7 thoughts on “Mayor defends Confederate monument out of respect for women

  1. It’s all about slave owners Grover. Well I guess someone has to stand up for the slavers.

  2. What a ridiculous argument. Take the monument down and respectfully put it in a museum. Similar things are happening all over the South – it is time. There are so many better historic figures we could memorialize in a park from our city’s past:
    – Honor our African American community and notable figures
    – Interesting women from the city’s past
    – Celebrate the city’s diverse heritage as a port city and melting pot of trade and commerce
    – Celebrate people who spoke out against discrimination and supported civil rights
    – Remember victims of lynchings

  3. How Orwellian. Why not demolish all buildings older than 100 years too? And dig up all graves older than 100 years? May as well burn the old books too. Just erase history and make it what you want.

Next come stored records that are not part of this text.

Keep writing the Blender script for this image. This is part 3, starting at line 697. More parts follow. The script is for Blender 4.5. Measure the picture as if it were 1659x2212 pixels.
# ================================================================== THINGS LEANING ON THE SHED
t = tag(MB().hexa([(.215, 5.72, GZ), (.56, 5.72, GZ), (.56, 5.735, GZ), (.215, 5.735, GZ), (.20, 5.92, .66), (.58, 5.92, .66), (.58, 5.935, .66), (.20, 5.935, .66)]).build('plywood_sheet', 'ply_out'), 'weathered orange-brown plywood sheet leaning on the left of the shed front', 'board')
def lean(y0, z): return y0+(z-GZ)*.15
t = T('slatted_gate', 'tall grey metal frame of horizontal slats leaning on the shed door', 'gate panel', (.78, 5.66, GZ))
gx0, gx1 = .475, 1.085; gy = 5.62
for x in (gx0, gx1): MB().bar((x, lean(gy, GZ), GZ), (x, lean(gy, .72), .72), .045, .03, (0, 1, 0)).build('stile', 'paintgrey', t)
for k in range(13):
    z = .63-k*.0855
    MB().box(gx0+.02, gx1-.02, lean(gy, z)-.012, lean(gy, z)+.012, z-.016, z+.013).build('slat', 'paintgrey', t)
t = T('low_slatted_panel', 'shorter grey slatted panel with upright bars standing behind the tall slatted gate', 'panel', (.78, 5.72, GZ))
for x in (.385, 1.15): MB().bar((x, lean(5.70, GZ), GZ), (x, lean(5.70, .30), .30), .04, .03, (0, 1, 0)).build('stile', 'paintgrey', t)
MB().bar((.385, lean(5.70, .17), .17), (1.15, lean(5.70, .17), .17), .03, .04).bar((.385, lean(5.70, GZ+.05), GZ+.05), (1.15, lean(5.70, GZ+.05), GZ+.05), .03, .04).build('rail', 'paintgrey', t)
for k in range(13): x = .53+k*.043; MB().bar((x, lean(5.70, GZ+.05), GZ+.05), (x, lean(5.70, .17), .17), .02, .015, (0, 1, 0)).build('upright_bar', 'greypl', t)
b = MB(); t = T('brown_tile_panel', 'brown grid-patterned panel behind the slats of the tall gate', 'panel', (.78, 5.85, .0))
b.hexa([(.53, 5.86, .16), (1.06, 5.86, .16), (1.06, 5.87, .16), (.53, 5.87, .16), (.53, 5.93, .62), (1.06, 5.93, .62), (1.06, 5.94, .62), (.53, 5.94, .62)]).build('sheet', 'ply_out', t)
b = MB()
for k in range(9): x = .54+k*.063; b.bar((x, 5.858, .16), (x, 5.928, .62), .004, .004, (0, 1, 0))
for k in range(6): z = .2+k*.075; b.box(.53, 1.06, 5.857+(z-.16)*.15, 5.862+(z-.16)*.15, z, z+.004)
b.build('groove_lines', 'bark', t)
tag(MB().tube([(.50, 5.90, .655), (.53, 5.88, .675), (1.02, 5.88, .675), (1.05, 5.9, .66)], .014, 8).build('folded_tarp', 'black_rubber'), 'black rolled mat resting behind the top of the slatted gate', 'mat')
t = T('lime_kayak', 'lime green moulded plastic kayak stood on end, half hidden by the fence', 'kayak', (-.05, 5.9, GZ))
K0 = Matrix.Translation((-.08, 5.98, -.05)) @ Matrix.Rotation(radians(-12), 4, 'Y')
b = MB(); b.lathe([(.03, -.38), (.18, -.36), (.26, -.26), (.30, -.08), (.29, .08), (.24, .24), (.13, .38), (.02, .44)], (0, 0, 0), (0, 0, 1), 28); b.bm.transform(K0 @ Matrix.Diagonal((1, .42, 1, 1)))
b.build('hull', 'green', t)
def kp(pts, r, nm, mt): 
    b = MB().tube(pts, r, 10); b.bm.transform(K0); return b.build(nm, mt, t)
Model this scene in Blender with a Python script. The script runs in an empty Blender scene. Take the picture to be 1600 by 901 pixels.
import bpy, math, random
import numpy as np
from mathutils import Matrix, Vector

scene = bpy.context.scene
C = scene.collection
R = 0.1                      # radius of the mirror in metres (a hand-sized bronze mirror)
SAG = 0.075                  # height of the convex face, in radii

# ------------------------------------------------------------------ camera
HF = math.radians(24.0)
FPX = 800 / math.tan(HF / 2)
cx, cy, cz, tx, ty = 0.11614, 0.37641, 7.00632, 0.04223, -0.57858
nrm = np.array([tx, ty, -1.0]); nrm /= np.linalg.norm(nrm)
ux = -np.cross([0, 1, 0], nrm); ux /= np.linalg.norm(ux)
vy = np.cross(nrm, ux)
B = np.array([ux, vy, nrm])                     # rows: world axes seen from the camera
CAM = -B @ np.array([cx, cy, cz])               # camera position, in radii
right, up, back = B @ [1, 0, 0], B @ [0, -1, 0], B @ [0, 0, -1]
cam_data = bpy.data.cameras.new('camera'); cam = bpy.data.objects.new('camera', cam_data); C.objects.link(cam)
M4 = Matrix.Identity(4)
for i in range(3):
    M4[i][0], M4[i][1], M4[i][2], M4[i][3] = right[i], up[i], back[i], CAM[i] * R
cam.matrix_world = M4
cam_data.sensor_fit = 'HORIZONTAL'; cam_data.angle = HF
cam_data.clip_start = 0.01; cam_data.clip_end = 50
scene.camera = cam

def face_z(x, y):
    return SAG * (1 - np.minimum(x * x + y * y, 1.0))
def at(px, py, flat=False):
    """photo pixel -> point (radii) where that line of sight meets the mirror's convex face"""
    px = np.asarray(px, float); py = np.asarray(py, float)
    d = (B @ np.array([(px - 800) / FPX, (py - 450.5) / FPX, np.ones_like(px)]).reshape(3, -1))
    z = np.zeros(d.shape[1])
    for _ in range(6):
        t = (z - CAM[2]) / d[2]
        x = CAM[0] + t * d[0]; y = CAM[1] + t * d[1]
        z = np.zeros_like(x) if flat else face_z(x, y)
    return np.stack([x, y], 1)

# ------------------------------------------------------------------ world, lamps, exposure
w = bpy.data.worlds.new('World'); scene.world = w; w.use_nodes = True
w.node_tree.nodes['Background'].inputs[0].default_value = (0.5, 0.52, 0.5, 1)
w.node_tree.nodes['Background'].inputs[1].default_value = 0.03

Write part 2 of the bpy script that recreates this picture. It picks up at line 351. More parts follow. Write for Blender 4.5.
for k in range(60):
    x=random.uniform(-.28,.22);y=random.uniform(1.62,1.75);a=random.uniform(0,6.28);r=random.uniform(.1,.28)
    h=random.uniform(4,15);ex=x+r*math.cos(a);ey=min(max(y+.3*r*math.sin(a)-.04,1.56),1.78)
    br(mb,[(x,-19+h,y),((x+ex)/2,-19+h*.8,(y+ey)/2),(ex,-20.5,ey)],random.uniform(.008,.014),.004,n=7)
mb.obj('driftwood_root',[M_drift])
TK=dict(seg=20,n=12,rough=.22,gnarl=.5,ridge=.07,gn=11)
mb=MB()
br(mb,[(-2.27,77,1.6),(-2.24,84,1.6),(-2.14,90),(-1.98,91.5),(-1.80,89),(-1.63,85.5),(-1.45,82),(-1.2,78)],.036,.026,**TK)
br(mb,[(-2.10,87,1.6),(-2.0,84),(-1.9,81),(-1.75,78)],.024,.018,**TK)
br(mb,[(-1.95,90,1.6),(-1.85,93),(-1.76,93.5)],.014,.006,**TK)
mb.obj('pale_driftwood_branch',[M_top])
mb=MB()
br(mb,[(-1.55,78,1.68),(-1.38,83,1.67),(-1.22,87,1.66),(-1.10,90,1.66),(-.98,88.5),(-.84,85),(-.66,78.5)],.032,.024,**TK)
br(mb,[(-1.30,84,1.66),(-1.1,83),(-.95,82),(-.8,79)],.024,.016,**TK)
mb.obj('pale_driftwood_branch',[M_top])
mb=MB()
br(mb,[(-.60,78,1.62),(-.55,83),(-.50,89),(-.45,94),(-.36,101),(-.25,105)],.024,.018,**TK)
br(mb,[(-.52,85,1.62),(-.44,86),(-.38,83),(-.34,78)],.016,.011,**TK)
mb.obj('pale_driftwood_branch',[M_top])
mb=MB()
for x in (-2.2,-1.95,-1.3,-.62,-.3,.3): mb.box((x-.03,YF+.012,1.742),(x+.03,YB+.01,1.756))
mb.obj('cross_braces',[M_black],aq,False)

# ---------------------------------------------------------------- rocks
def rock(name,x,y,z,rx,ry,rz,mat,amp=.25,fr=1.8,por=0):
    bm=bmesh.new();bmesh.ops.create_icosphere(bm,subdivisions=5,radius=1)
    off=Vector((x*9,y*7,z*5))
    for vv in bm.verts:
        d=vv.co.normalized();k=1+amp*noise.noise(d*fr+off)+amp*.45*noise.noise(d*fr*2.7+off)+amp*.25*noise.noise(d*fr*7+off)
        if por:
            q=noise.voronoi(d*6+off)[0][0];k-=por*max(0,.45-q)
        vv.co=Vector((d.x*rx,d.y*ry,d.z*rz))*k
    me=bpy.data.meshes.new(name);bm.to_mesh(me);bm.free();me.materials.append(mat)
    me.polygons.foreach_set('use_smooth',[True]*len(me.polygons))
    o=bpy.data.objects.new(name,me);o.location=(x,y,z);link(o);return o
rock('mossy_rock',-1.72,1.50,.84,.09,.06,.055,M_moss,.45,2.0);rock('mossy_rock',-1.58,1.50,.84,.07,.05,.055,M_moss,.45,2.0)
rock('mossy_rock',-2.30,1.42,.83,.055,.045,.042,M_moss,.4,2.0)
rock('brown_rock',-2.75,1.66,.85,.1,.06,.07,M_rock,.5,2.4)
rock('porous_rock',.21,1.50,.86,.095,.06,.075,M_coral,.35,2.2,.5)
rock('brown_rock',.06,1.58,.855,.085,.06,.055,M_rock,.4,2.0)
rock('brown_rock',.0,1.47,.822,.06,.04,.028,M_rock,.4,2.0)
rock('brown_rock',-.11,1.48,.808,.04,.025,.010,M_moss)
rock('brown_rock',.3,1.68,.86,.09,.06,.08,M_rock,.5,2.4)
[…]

  4. County and City got rid of Confederate Battle Flags, same folks argued that their history and culture was being removed. However, they could care less how decedents of black slaves and residents of this city, felt ,ever time they had to walk by flags that represented SLAVERY , LYNCHING AND DISCRIMIATION. Mayor at the time of removal did vote yes to remove, while serving as County Commissioner, but later on brought this subject back up and base his new opinion if the City agreed to remove, then the County would agree to remove, which the DID.. Us newly arrivals from the north, truly do know about Lynching’s , Slavery and Racism & Discrimination Our ancestors fought and died to free the slaves, and save the Union from being destroyed by southern ancestors who believed that ownership of African individuals was acceptable, because they were ONE CHATEL, NOT HUME BEINGS….

  5. It is unfortunate that the Mayor has taken such an outdated position. The Confederate founding principals and principles were based in the oppression, enslavement and subjugation of Black people. These statues, flags and other confederate symbols remain an obstacle to resolving racial conflict in America. He doesn’t understand silence is condoning and non-action is complicity to the principles and principals of the racism of the CSA.

  6. This monument needs to stay and people respect the Mayor’s decision to not immediately react. He will be damed if he does and damn it he doesn’t. He will not and can not make a unilateral decision.

    Many of the youth don’t understand nor do people moving here from the north or other areas apparently.
    If we are going to look at all this going on we need to remember and not relegate the monuments to a closet just like we shouldn’t forget the anthem Dixie. https://www.npr.org/2018/09/20/649954248/the-anthemic-allure-of-dixie-an-enduring-confederate-monument

  7. It is looking past time for this sad monument, which was initially and remains a painful blemish on Pensacola, to be removed.